>>>

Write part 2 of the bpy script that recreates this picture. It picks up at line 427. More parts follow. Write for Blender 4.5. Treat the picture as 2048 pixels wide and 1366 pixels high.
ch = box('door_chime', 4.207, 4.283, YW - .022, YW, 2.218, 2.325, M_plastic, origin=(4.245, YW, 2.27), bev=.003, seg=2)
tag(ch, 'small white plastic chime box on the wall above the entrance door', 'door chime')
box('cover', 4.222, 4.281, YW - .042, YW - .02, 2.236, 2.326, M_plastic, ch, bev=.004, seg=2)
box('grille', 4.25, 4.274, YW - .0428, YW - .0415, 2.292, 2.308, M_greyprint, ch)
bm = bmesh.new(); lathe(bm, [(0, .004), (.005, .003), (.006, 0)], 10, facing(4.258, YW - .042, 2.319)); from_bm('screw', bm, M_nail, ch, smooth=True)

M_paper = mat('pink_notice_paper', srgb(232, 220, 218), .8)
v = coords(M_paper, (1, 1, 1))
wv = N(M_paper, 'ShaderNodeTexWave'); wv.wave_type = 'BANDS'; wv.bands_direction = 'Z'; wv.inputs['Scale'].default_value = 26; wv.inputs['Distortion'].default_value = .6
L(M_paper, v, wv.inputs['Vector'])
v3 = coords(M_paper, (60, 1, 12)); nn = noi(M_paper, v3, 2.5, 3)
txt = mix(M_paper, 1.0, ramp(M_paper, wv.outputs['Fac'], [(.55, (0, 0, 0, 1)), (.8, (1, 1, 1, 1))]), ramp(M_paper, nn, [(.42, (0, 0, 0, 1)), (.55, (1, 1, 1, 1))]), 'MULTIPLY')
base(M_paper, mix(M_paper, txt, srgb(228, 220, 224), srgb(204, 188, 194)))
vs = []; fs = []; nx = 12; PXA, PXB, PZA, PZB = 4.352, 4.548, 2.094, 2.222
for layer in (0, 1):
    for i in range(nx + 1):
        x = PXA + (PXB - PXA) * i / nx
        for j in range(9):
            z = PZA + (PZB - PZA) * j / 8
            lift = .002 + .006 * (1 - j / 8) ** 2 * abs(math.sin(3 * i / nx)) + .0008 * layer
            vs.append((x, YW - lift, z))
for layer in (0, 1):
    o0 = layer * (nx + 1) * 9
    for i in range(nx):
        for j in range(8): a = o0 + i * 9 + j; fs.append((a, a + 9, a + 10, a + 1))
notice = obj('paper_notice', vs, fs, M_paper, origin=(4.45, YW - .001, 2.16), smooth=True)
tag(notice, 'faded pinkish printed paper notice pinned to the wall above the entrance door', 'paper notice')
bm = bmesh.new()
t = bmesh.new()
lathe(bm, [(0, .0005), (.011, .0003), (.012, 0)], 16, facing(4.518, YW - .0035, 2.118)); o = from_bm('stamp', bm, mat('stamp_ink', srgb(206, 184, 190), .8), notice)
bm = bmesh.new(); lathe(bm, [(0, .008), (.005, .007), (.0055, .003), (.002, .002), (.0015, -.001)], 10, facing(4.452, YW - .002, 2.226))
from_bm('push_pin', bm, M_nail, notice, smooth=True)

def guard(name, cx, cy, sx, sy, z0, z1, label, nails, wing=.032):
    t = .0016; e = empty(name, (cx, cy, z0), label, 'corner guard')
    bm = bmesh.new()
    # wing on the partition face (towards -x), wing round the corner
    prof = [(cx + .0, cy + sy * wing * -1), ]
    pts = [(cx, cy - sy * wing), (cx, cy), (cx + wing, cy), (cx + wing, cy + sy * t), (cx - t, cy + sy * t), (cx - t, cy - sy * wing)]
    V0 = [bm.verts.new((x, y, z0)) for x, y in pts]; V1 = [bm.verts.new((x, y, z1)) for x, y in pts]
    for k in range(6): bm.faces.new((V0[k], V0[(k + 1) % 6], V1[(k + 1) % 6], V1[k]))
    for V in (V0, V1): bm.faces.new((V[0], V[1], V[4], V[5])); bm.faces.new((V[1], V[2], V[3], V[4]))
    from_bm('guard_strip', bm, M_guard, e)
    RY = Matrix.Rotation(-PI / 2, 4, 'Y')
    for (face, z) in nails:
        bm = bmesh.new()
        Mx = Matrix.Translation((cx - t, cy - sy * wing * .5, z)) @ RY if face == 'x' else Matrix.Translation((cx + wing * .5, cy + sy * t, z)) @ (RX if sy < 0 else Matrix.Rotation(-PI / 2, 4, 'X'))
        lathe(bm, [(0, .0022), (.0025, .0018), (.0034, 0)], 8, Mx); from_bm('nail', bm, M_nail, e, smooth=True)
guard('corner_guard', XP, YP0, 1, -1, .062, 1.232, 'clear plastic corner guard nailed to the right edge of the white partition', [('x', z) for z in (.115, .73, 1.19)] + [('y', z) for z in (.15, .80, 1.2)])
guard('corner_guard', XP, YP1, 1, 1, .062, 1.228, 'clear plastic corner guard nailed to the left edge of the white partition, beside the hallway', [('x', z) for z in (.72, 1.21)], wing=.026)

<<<

What the task requires | Exactly repeat the lines above, from the opening line through the one with "M_nail, ch, smooth=True)", and include nothing else.

Answer to this problem |
Write part 2 of the bpy script that recreates this picture. It picks up at line 427. More parts follow. Write for Blender 4.5. Treat the picture as 2048 pixels wide and 1366 pixels high.
ch = box('door_chime', 4.207, 4.283, YW - .022, YW, 2.218, 2.325, M_plastic, origin=(4.245, YW, 2.27), bev=.003, seg=2)
tag(ch, 'small white plastic chime box on the wall above the entrance door', 'door chime')
box('cover', 4.222, 4.281, YW - .042, YW - .02, 2.236, 2.326, M_plastic, ch, bev=.004, seg=2)
box('grille', 4.25, 4.274, YW - .0428, YW - .0415, 2.292, 2.308, M_greyprint, ch)
bm = bmesh.new(); lathe(bm, [(0, .004), (.005, .003), (.006, 0)], 10, facing(4.258, YW - .042, 2.319)); from_bm('screw', bm, M_nail, ch, smooth=True)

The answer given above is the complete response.